Apatow has helped produce some of Hollywood's finest comedies of recent years, including both Anchorman films, Get Him to the Greek, Bridesmaids and Forgetting Sarah Marshall, and with his name usually attached to increase the films' profile, many have been incorrectly attributed to him as a director by fans.

11. Gremlins wasn't directed by Steven Spielberg or Chris Columbus

The 1984 comedy horror has become loved by old and young alike, and the idea was initially conceived by Mrs. Doubtfire and Home Alone director Chris Columbus, who was inspired by a nest of mice in his loft that would come alive at night.

Columbus wanted to use the script to show off his ability rather than expecting it to be made, but Steven Speilberg was impressed by the script and decided to make it with himself as executive producer.

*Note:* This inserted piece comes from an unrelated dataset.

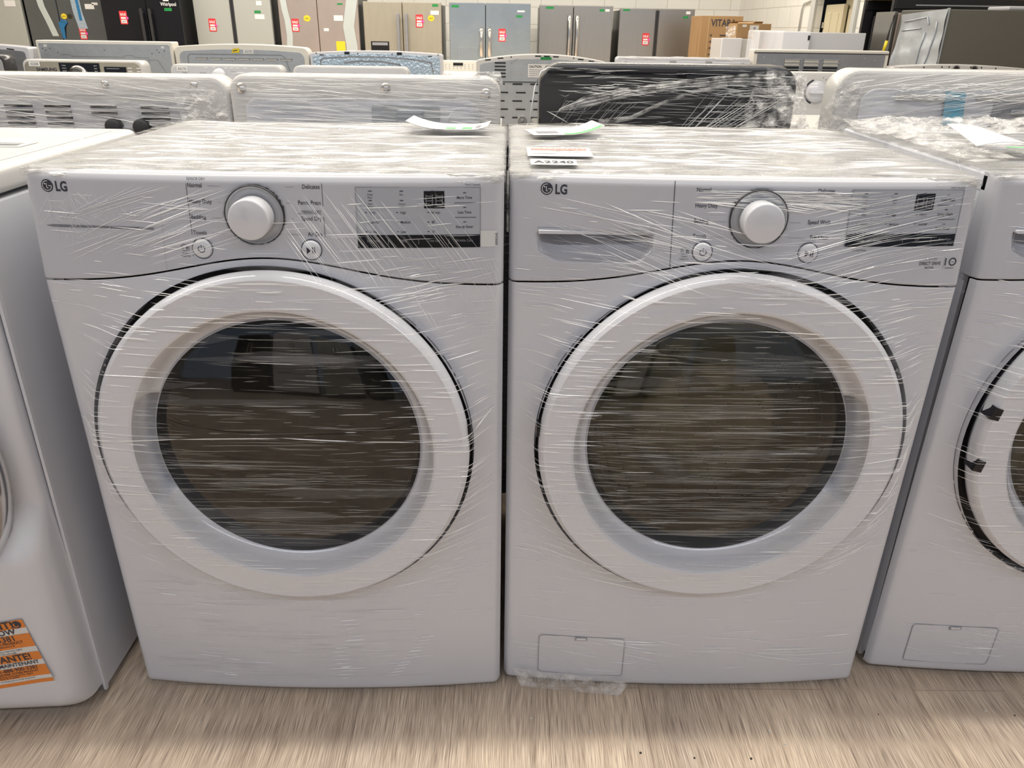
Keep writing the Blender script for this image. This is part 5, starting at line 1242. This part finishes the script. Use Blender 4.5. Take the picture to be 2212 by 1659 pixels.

Spielberg brought in Joe Dante, who had previous success in horror comedy with The Howling, but despite that, Speilberg and Columbus' names overshadow Dante when it comes to remembering who directed the Christmas classic.

12. Mike Myers didn't direct the Austin Powers films

Mike Myers conceived the idea of Austin Powers as a swinging '60s spoof of the James Bond movies and set about writing a script that turned into Austin Powers: International Man of Mystery, with Myers playing both Austin Powers and villain Dr Evil (who he initially approached Jim Carrey to play, not wanting to play multiple characters) and showed it to his friend Jay Roach and the pair got the ball rolling on making it into a film.

Myers produced and co-wrote all three, while Roach directed all three of the Austin Powers films, but despite that, Myers' position at front and centre of the films mean that director Jay Roach's contribution to the series is largely overlooked.